US officials hire a cryptocurrency firm to hold Bitcoin it’s seizing

    04 Aug 2021

    Following a rise in crypto-related crimes, federal law enforcement is seizing a lot of crypto assets. Now the US government has hired a cryptocurrency firm to hold all its Bitcoin seizures.

    This week, Anchorage Digital, a small crypto safekeeping platform, revealed its contract with the Department of Justice to store and liquidate digital assets that federal law enforcement seizes by criminal investigations. Simply put, the government has hired a crypto bank to store and sell forfeited cryptocurrency billions of dollars worth in Bitcoin and Ethereum. San Francisco-based Anchorage Digital is an obvious choice because it was the first federally chartered bank for crypto.

    “There’s no traditional bank that actually offers these services because this is extremely complex from a technical perspective,” said Diogo Monica, Anchorage’s co-founder and president, in an interview with Recode. “It’s very hard to store these safely. In fact, there are many, many stories of people losing access to their Bitcoin and other cryptocurrency wallets and just losing access completely to them without the ability to be recovered.”

    As digital assets go mainstream, they’re also becoming popular with criminals. That’s why, as the US Marshals Service shut down illegal crypto operations, from ransomware schemes to illegal online markets, they could collect a huge amount of various cryptocurrencies. Therefore, the US government might become a major player in the crypto market in the coming years.

    Earlier reported, the FBI seized this June about $2.3 million worth of Bitcoin obtained after tracking the ransom payment associated with the recent Colonial Pipeline cyberattack.

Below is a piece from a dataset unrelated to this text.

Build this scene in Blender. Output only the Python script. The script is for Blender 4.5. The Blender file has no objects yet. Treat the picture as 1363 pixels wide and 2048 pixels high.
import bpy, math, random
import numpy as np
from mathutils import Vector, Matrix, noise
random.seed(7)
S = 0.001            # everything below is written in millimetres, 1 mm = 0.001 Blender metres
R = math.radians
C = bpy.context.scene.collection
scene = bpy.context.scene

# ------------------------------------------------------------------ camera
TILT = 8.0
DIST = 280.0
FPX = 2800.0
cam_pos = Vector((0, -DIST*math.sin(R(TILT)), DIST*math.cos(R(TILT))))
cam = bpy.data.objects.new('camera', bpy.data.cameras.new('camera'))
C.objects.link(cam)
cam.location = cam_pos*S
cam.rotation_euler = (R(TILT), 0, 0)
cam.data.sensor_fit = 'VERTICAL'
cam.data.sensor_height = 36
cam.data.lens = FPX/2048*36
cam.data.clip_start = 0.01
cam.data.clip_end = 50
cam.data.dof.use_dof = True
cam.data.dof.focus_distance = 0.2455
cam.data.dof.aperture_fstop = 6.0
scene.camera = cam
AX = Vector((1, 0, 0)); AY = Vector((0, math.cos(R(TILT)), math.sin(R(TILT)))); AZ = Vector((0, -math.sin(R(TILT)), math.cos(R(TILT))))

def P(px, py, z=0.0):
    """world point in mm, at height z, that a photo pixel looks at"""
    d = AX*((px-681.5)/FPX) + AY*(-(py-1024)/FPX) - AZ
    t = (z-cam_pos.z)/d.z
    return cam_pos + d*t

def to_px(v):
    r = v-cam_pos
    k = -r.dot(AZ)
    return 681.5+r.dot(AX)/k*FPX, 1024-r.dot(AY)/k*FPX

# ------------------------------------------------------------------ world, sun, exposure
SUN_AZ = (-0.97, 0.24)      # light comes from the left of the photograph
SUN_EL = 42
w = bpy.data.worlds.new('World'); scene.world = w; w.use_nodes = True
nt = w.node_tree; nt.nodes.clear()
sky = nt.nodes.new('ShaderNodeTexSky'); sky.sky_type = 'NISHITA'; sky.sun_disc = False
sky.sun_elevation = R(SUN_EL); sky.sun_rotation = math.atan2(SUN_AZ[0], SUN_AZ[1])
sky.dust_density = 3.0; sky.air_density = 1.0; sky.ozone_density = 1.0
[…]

This followed the agency seized about $1 billion in cryptocurrency belonged to Ross Ulbricht, creator of the online black market Silk Road, which closed in 2013.

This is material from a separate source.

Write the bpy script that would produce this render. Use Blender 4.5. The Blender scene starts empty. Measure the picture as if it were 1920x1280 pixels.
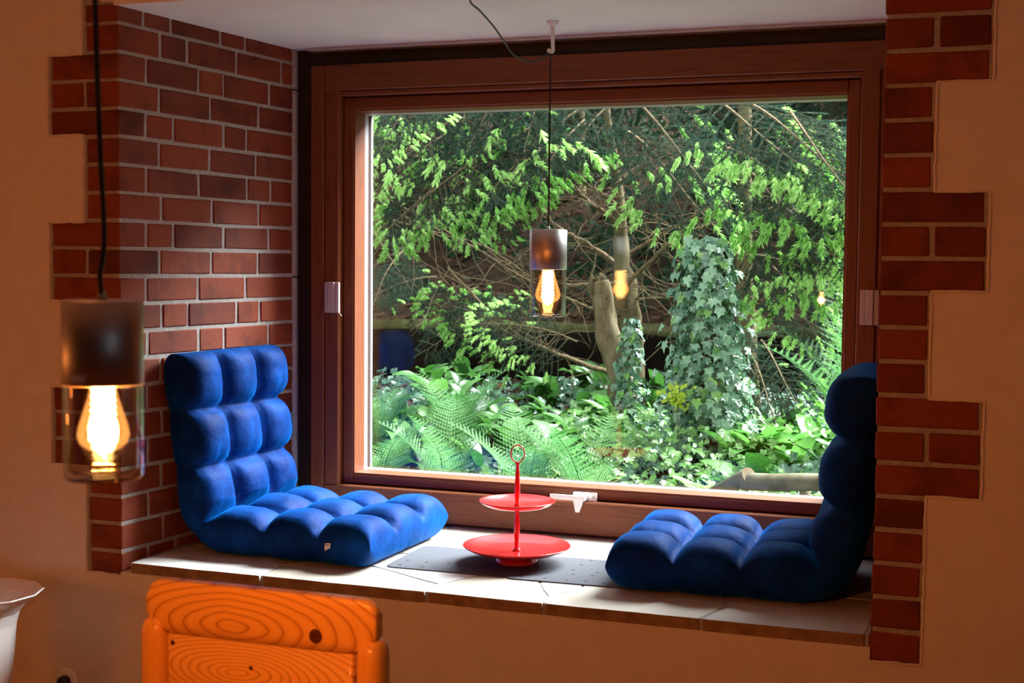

    By the words of Ari Redbord, a former prosecutor and the GR head at TRM, a crypto fraud detection startup: “There’s no differentiation here between crypto and an oil tanker, for lack of a better example, or car or fiat currency when it comes to how it will ultimately be used in an asset forfeiture regime.”

    The US Marshals Service is the agency in charge of holding and auctioning off many seized assets, including art, rare collectibles, and real estate. Since 2014, the DOJ’s asset forfeiture program has does the same with cryptocurrency and opened up the crypto stores for the public. But since 2019, the Marshals Service was looking for more help managing all these digital assets as cryptocurrency markets can be extremely volatile.

    “Pricing, how to price them, how to evaluate it, how to liquidate it, how to safe keep it — people are being forced to deal with the asset class because it’s so prevalent now,” said Monica of Anchorage.

    While the DOJ struggles to manage digital assets, calls for tighter regulations on cryptocurrency are coming from Washington cabinets. Thus, Sen. Elizabeth Warren (D-MA) said that cryptocurrencies should face tighter rules, while some senators proposed taxing cryptocurrency transactions to fund President Joe Biden’s infrastructure plan.

    Although despite regulators’ and lawmakers’ efforts against cryptocurrencies, their growing popularity is forcing the government to adapt. According to the recent survey from NORC, a research institute at the University of Chicago, 13% of people in the US traded cryptocurrency last year versus 50% that have invested in the stock market.